Steve Goodale of Newsgrowl has published this article about Arkansas SB 163, the bill to almost triple the number of signatures for a new party to get on the ballot. The bill will be voted on in the House on February 13, Wednesday.
On February 12, the Oklahoma House Rules Committee passed HB 2338. It moves the deadline for candidates who are filing to run in a partisan primary from April to January. The primary is in late June. The bill also moves the independent candidate deadline (for office other than president) to file from April to January.
The author said the purpose of the bill is to standardize the filing deadline for non-presidential candidates with the filing deadline for candidates running in the March presidential primary. The bill allows a later deadline for candidates filing in the primary of a new party.
No one seems to have discussed the problem that moving the non-presidential independent deadline to January is almost surely unconstitutional. Thanks to E. Zachary Knight for the news about the bill passing the Committee.

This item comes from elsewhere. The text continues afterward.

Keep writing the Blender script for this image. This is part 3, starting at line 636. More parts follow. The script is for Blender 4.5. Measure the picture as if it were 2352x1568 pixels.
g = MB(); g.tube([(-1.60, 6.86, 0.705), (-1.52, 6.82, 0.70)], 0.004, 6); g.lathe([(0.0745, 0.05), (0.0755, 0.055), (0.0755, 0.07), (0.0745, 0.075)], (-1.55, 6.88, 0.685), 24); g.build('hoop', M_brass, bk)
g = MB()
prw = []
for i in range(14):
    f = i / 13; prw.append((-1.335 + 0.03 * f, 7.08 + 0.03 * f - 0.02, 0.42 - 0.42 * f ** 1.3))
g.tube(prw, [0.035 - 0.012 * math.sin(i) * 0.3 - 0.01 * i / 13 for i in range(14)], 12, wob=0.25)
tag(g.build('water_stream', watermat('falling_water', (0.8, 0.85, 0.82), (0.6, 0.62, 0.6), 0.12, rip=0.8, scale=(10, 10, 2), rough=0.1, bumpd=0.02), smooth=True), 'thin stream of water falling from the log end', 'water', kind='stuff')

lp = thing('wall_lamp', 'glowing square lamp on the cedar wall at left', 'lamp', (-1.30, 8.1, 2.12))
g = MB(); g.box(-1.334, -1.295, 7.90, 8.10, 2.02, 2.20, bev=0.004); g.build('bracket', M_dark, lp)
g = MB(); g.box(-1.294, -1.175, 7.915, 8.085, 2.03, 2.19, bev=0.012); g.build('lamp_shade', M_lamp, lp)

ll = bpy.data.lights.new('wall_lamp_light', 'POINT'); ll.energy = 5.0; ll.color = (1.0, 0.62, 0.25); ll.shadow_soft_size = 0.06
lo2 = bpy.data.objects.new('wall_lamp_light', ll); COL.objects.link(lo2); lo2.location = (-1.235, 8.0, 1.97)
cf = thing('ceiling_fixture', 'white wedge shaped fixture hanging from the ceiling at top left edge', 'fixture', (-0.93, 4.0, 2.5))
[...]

Every member of the Montgomery County, Maryland legislative delegation is sponsoring HB 624. This is a bill to let Montgomery County use ranked choice voting for its own officers. The bill has a hearing in the House Ways & Means Committee on February 19. The bill’s chances are very good, given that the entire county delegation supports it. Thanks to Michael Drucker for this news.
The Iowa Democratic Party has drawn up a plan that converts its presidential caucus to something that is more like a presidential primary. Votes could be tallied even if the individual party member is unable to physically attend. Thanks to Political Wire for the link.
Oklahoma Representative Sean Roberts (R-Hominy) has a bill pending that moves the deadline for candidates to file in a primary from April to January. He has recently amended his bill, HB 2338, to provide that candidates may file in the primary of a new party according to the original April deadline. This amendment was logically necessary, because the petition deadline for new parties to qualify is in March. Without the amendment, new parties that qualified near their petition deadline could not have had anyone running in their primaries.
The bill still forces independent candidates to file a declaration of candidacy in January, however, which is almost certainly unconstitutional. Thanks to E. Zachary Knight for the news about the amendment.